__Objective__: Your task is to transcribe all of the data below exactly, omitting the images.

__Information provided__:
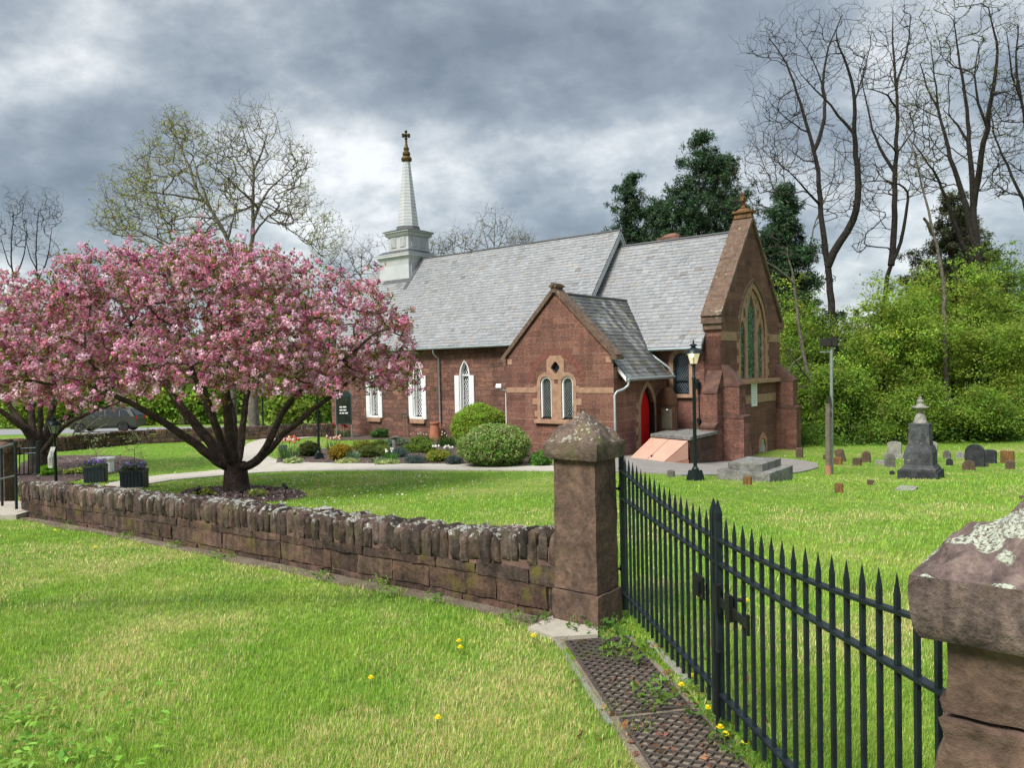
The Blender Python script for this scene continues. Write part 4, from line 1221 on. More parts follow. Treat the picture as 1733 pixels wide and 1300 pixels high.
lamp_post(sb, 1.72, 'short black lantern post with a white banner by the small gate', False, True, .78)
b = at(87, 790, 16.0)
mb = MB(); x0, z0 = at(83, 792, 16.05)[[0, 2]]; x1, z1 = at(88, 757, 16.05)[[0, 2]]
for k in range(6):
    pass
mb.add([(x0-.02, 16.05, z0), (x0+.075, 16.05, z0-.01), (x0+.1, 16.0, (z0+z1)/2), (x1+.075, 16.05, z1), (x1-.025, 16.05, z1+.005), (x0+.005, 16.0, (z0+z1)/2)], [(0, 1, 2, 5), (5, 2, 3, 4)])
mb.add([(q[0], q[1]+.006, q[2]) for q in mb.v[:6]], [(5, 2, 1, 0), (4, 3, 2, 5)])
ban = single('banner', mb, M['white'], 'narrow white cloth banner hanging on the short lantern post', 'banner', (x0, 16.05, z0))
mb = MB()
for k in range(9):
    z_ = z0+(z1-z0)*(.15+.08*k); xx = x0+(x1-x0)*(.15+.08*k)
    mb.box((xx+.03, 16.0, z_), (.05 if k % 3 else .03, .006, .014))
part('lettering', mb, simple('banner_print', (.25, .2, .22), .8), ban)

# ------------------------------------------------------------------ small gate, handrail, steps and pillar at the wall's far end
e0 = W1
q0 = at(8, 868, 12.4)
mb = MB(); c = at(-5, 873, 12.1); cz = float(gz(c[0], 12.1))
mb.box((c[0]-.45, 12.3, cz-.02), (2.1, 1.3, .26), rz=-.0); 
single('landing_slab', mb, M['slab_concrete'], 'concrete landing in front of the small gate', 'landing', (c[0], 12.2, cz-.1)); NOGRASS.append([(c[0]-1.5, 11.62), (c[0]+.6, 11.62), (c[0]+.6, 12.95), (c[0]-1.5, 12.95)])
t = thing('handrail', (at(28, 860, 11.9)[0], 11.9, cz+.1), 'grey steel handrail beside the concrete landing', 'handrail')
pa_ = at(28, 862, 11.9); pb = at(26, 750, 11.9); pc = at(4, 857, 12.5); pd_ = at(2, 758, 12.5)
mb = MB(); mb.tube([pa_, pb], .021, 8); mb.lathe([(.0, -.03), (.035, -.015), (.035, .02), (.0, .035)], pb, 10); part('post', mb, M['iron'], t, smooth=True)
mb = MB(); mb.tube([pc, pd_], .021, 8); part('post', mb, M['iron'], t, smooth=True)
mb = MB(); e = at(-40, 773, 13.2); mb.tube([pb, pd_, e], .02, 8); part('rail', mb, M['rail_grey'], t, smooth=True)
mb = MB(); mb.tube([at(-30, 818, 12.2), at(27, 805, 11.95)], .014, 8); part('rail', mb, M['rail_grey'], t, smooth=True)
t = thing('iron_gate', (at(64, 800, 13.6)[0], 13.6, float(gz(-9, 13.6))), 'small dark iron gate standing open behind the low wall', 'iron gate')
for a, b in (((64, 802), (64, 746)),):
    mb = MB(); mb.tube([at(*a, 13.6), at(*b, 13.6)], .035, 6); part('post', mb, M['iron'], t)
for k in range(7):
    x = 11+k*7.4; mb = MB(); mb.tube([at(x, 802, 13.6), at(x, 757 if k < 5 else 748, 13.6)], .009, 5); part('picket', mb, M['iron'], t)
for y in (759, 768, 803):
    mb = MB(); mb.tube([at(8, y+2, 13.6), at(63, y-1, 13.6)], .012, 5); part('rail', mb, M['iron'], t)
mb = MB(); c = at(2, 800, 13.4); mb.rough((c[0], 13.4, float(gz(c[0], 13.4))+.45), (.34, .34, 1.1), n=6, amp=.01); mb.rough((c[0], 13.4, float(gz(c[0], 13.4))+1.07), (.42, .42, .2), n=6, amp=.03, rnd=.9)
single('stone_post', mb, M['pillar'], 'brownstone gate post with rounded top beside the small iron gate', 'gate post', G(c[0], 13.4), smooth=True)

# planters, bench, little black sign, path lights
def planter(px, py, label, rz, dk):
    g = ground(px, py); t = thing('planter_box', g, label, 'planter', 'square planters by the path')
    b = Vector(g); w, h = .47, .42
    mb = MB()
    mb.box(b+Vector((0, 0, h/2)), (w, w, h), rz=rz); mb.box(b+Vector((0, 0, h-.02)), (w+.03, w+.03, .045), rz=rz)
    for sgn in (-1, 1):
        for ax in range(2):
            for k in range(6):
                o_ = -.185+k*.074; v = Vector((o_, sgn*(w/2+.004), h/2-.02)) if ax == 0 else Vector((sgn*(w/2+.004), o_, h/2-.02))
                v.rotate(Matrix.Rotation(rz, 3, 'Z')); mb.box(b+v, (.06, .012, h-.06) if ax == 0 else (.012, .06, h-.06), rz=rz)
    part('box', mb, M['planter'], t)
    mb = MB(); mb.box(b+Vector((0, 0, h+.004)), (w-.06, w-.06, .02), rz=rz); part('soil', mb, M['soil'], t)
    return t, b+Vector((0, 0, h))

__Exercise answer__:
The Blender Python script for this scene continues. Write part 4, from line 1221 on. More parts follow. Treat the picture as 1733 pixels wide and 1300 pixels high.
lamp_post(sb, 1.72, 'short black lantern post with a white banner by the small gate', False, True, .78)
b = at(87, 790, 16.0)
mb = MB(); x0, z0 = at(83, 792, 16.05)[[0, 2]]; x1, z1 = at(88, 757, 16.05)[[0, 2]]
for k in range(6):
    pass
mb.add([(x0-.02, 16.05, z0), (x0+.075, 16.05, z0-.01), (x0+.1, 16.0, (z0+z1)/2), (x1+.075, 16.05, z1), (x1-.025, 16.05, z1+.005), (x0+.005, 16.0, (z0+z1)/2)], [(0, 1, 2, 5), (5, 2, 3, 4)])
mb.add([(q[0], q[1]+.006, q[2]) for q in mb.v[:6]], [(5, 2, 1, 0), (4, 3, 2, 5)])
ban = single('banner', mb, M['white'], 'narrow white cloth banner hanging on the short lantern post', 'banner', (x0, 16.05, z0))
mb = MB()
for k in range(9):
    z_ = z0+(z1-z0)*(.15+.08*k); xx = x0+(x1-x0)*(.15+.08*k)
    mb.box((xx+.03, 16.0, z_), (.05 if k % 3 else .03, .006, .014))
part('lettering', mb, simple('banner_print', (.25, .2, .22), .8), ban)

# ------------------------------------------------------------------ small gate, handrail, steps and pillar at the wall's far end
e0 = W1
q0 = at(8, 868, 12.4)
mb = MB(); c = at(-5, 873, 12.1); cz = float(gz(c[0], 12.1))
mb.box((c[0]-.45, 12.3, cz-.02), (2.1, 1.3, .26), rz=-.0); 
single('landing_slab', mb, M['slab_concrete'], 'concrete landing in front of the small gate', 'landing', (c[0], 12.2, cz-.1)); NOGRASS.append([(c[0]-1.5, 11.62), (c[0]+.6, 11.62), (c[0]+.6, 12.95), (c[0]-1.5, 12.95)])
t = thing('handrail', (at(28, 860, 11.9)[0], 11.9, cz+.1), 'grey steel handrail beside the concrete landing', 'handrail')
pa_ = at(28, 862, 11.9); pb = at(26, 750, 11.9); pc = at(4, 857, 12.5); pd_ = at(2, 758, 12.5)
mb = MB(); mb.tube([pa_, pb], .021, 8); mb.lathe([(.0, -.03), (.035, -.015), (.035, .02), (.0, .035)], pb, 10); part('post', mb, M['iron'], t, smooth=True)
mb = MB(); mb.tube([pc, pd_], .021, 8); part('post', mb, M['iron'], t, smooth=True)
mb = MB(); e = at(-40, 773, 13.2); mb.tube([pb, pd_, e], .02, 8); part('rail', mb, M['rail_grey'], t, smooth=True)
mb = MB(); mb.tube([at(-30, 818, 12.2), at(27, 805, 11.95)], .014, 8); part('rail', mb, M['rail_grey'], t, smooth=True)
t = thing('iron_gate', (at(64, 800, 13.6)[0], 13.6, float(gz(-9, 13.6))), 'small dark iron gate standing open behind the low wall', 'iron gate')
for a, b in (((64, 802), (64, 746)),):
    mb = MB(); mb.tube([at(*a, 13.6), at(*b, 13.6)], .035, 6); part('post', mb, M['iron'], t)
for k in range(7):
    x = 11+k*7.4; mb = MB(); mb.tube([at(x, 802, 13.6), at(x, 757 if k < 5 else 748, 13.6)], .009, 5); part('picket', mb, M['iron'], t)
for y in (759, 768, 803):
    mb = MB(); mb.tube([at(8, y+2, 13.6), at(63, y-1, 13.6)], .012, 5); part('rail', mb, M['iron'], t)
mb = MB(); c = at(2, 800, 13.4); mb.rough((c[0], 13.4, float(gz(c[0], 13.4))+.45), (.34, .34, 1.1), n=6, amp=.01); mb.rough((c[0], 13.4, float(gz(c[0], 13.4))+1.07), (.42, .42, .2), n=6, amp=.03, rnd=.9)
single('stone_post', mb, M['pillar'], 'brownstone gate post with rounded top beside the small iron gate', 'gate post', G(c[0], 13.4), smooth=True)

# planters, bench, little black sign, path lights
def planter(px, py, label, rz, dk):
    g = ground(px, py); t = thing('planter_box', g, label, 'planter', 'square planters by the path')
    b = Vector(g); w, h = .47, .42
    mb = MB()
    mb.box(b+Vector((0, 0, h/2)), (w, w, h), rz=rz); mb.box(b+Vector((0, 0, h-.02)), (w+.03, w+.03, .045), rz=rz)
    for sgn in (-1, 1):
        for ax in range(2):
            for k in range(6):
                o_ = -.185+k*.074; v = Vector((o_, sgn*(w/2+.004), h/2-.02)) if ax == 0 else Vector((sgn*(w/2+.004), o_, h/2-.02))
                v.rotate(Matrix.Rotation(rz, 3, 'Z')); mb.box(b+v, (.06, .012, h-.06) if ax == 0 else (.012, .06, h-.06), rz=rz)
    part('box', mb, M['planter'], t)
    mb = MB(); mb.box(b+Vector((0, 0, h+.004)), (w-.06, w-.06, .02), rz=rz); part('soil', mb, M['soil'], t)
    return t, b+Vector((0, 0, h))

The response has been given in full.